So after an excruciating buying experience, I bought a new Toyota Echo last night. The color is Phantom Gray, which is Toyota-speak for silver. The compelling feature of the Echo was its mileage: 38 in town and 43 highway.
I've also lined up an apartment in Brunswick-- a one-bedroom across the street from campus. Things are falling into place.
6/14/03: Again, I've let several weeks slip by without an update.
I finished grading yesterday. I'll go in Monday to fill in bubble sheets, and then I'll be done with my last official business here at UCSD. I have to go to jury duty this week, then there's another month and a half of noodling around San Diego before the big move. I'm already getting antsy.
6/21/03: Good news! Fortune's Colony has been released. It's a little game of space colonization that I created, published by the nice guys at MicroTactix. This is my first game publication that hasn't been a self-published or magazine-scale game.
In other news, I finally went to see Matrix Reloaded yesterday-- Cristyn and I caught a matinee. It shouldn't have taken me this long, since several friends have been chafing to discuss the movie with me.
The film was simply brilliant. They added a great deal of detail to the world and did it (contrary to what some on the net have said) without contradicting the first movie. There was only one kung fu scene that seemed to drag and this was arguably for effect-- we were meant to believe that the hero himself was tiring of the encounter. If you want to discuss the movie further, write me,
6/25/03: I recently pitched a column idea to RPGnet, and they accepted. It's to be called Planet of the Paper People and will feature a few paper miniatures organized around a different theme each month. The first three months are already in the can, as it were, and tonight I was doodling ideas for future installments. The lady over on the right is the first superhero I've drawn in years-- possibly the first since I moved to San Diego.
Oh. And there's an update to the God-Man Fan Page.
7/9/03: I'm collecting boxes, so that I'll have enough in the right sizes to ship my books to Maine. I don't look forward to testing the post office's proweress at package mutilation, but I'll have to do it soon enough. (The first PPP runs today!)
7/22/03: An increasing number of people are deep linking to images on my website. The most annoying of these have been folks who use an image from my site as their avatar on a web-based discussion board. Everytime anyone browses a thread on the discussion board, the image gets loaded from my site.
One concern here is intellectual property, since these folks never display the image with attribution that says where they found it. Another concern is bandwidth-- a single deep-linked image on a heavily-trafficked site can make for a decent chunk of my total bandwidth usage.
Today I broke down and did something that I've been thinking about doing for a long time. I've changed the file name of images that people have abused in this way and redirected requests for the original image to one that proclaims their status as image stealing doofuses. There's a sample of the replacement image on the right-- it's 2-bit lean and uses up little bandwidth.

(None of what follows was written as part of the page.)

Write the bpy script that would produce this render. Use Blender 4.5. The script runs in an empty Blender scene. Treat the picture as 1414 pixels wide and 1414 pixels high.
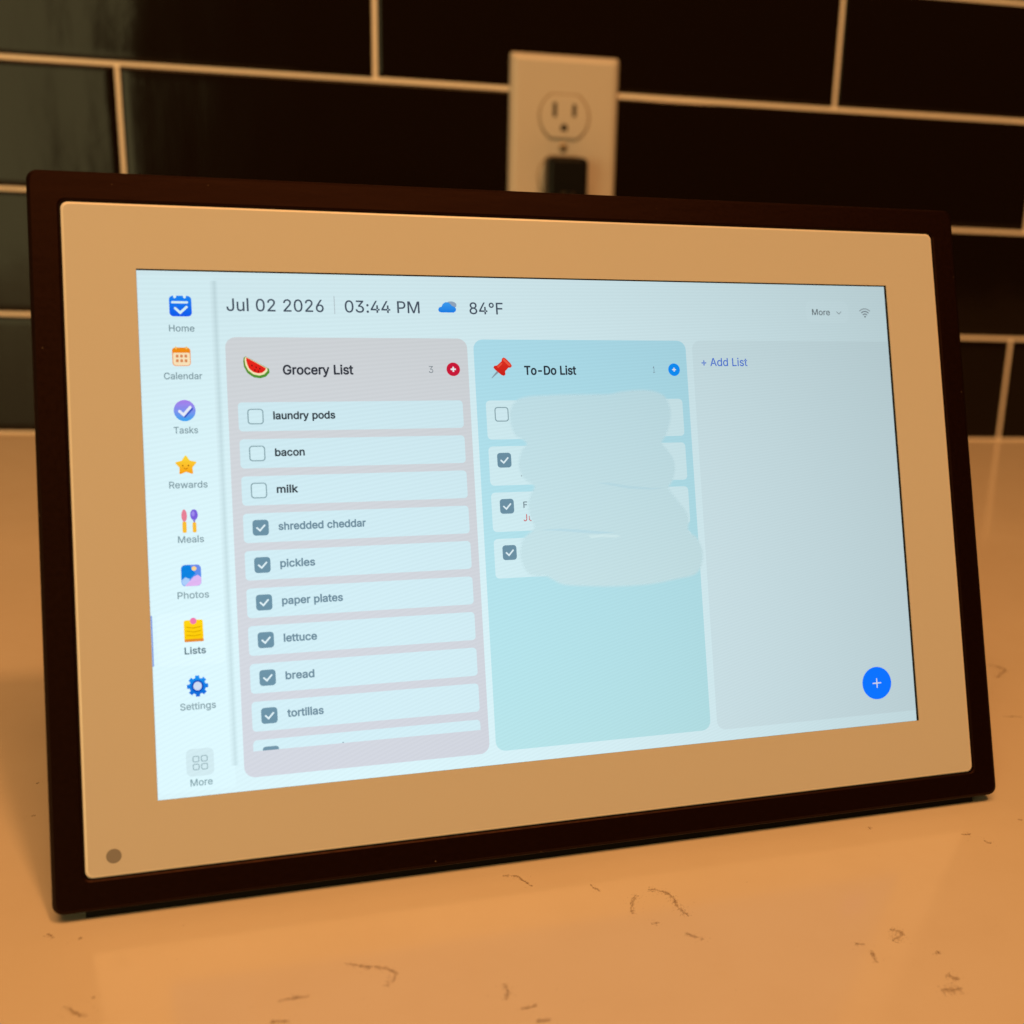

I feel petty for having done this, but I think it's time to take a stand. If you'd like to use some image of mine, e-mail me-- I'd almost certainly give you permission. At the very least credit this site when you use it. The Internet gives us a chance to share cool stuff, but that doesn't give any passing moron the right to wear my ass as a hat.
7/26/03: This week marked my second wedding anniversary. Can you believe it? One of the things we did to celebrate was to go out on a hot date, starting with dinner at the Adams Avenue Grill, then moving down the road to Twigg's coffee house where we played a game of Kung Fu 2100. (She won handily.)
8/21/03: Nearly a month has gone by without as update, but for most of that time I haven't had a real net connection. At the beginning of August, Cristyn and I began our cross-country road trip. Starting out from San Diego, we stopped in Las Vegas to spend a few days with Warren and his family, moved on to Fort Worth for a few days with my folks, spent a few days in New Orleans, drove to Washington DC, and then finally through New York to Maine. A few highlights from the trip...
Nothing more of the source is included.